BRIEF: Copy verbatim the material from its first line to the line that holds "return Vector((l *", including that line.

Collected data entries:
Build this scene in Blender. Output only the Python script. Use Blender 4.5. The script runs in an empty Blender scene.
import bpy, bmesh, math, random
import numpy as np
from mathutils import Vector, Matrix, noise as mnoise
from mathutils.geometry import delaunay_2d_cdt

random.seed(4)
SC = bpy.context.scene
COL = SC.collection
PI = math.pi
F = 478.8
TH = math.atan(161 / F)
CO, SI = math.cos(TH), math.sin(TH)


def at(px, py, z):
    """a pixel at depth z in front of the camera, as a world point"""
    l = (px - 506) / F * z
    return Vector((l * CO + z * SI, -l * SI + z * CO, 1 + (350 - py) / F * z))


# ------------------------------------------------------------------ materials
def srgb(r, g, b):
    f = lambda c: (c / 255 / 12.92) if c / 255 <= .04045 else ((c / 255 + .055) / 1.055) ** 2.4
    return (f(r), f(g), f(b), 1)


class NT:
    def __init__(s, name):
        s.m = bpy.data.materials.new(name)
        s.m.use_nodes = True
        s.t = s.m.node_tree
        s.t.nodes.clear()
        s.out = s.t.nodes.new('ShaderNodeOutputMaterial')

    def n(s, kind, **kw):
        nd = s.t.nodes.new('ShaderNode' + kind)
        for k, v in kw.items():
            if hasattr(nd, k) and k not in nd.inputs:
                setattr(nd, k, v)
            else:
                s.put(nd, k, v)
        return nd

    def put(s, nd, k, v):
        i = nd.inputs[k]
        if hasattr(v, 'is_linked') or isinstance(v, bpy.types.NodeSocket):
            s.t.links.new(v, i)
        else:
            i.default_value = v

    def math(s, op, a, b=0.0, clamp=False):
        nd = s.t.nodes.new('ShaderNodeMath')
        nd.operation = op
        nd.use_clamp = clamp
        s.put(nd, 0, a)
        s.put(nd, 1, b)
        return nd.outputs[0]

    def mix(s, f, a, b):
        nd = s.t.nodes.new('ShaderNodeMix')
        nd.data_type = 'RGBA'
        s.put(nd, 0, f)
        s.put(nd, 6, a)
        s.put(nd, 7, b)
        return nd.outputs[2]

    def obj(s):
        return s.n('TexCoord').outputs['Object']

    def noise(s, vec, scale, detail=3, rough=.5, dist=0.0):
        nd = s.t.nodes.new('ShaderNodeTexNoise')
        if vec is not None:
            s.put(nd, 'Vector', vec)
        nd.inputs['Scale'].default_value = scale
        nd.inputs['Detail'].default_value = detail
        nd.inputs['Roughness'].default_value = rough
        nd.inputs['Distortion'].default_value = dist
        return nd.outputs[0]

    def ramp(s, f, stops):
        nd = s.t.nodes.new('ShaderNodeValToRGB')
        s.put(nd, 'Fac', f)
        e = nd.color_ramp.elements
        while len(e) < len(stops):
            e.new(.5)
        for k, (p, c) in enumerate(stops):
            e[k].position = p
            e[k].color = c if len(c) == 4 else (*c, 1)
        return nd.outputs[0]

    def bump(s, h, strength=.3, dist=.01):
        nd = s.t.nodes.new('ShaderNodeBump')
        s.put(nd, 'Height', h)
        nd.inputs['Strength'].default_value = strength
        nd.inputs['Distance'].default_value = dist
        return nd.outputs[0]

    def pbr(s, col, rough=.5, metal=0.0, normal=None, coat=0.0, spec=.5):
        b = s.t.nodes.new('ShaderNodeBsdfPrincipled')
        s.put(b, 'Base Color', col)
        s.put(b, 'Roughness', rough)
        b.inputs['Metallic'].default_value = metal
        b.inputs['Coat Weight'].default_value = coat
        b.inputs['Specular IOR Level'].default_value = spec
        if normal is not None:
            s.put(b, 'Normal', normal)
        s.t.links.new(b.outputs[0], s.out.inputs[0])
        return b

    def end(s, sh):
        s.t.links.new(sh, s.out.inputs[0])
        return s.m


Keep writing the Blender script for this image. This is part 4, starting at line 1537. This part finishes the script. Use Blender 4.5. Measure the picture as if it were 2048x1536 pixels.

WRITTEN REPLY:
Build this scene in Blender. Output only the Python script. Use Blender 4.5. The script runs in an empty Blender scene.
import bpy, bmesh, math, random
import numpy as np
from mathutils import Vector, Matrix, noise as mnoise
from mathutils.geometry import delaunay_2d_cdt

random.seed(4)
SC = bpy.context.scene
COL = SC.collection
PI = math.pi
F = 478.8
TH = math.atan(161 / F)
CO, SI = math.cos(TH), math.sin(TH)


def at(px, py, z):
    """a pixel at depth z in front of the camera, as a world point"""
    l = (px - 506) / F * z
    return Vector((l * CO + z * SI, -l * SI + z * CO, 1 + (350 - py) / F * z))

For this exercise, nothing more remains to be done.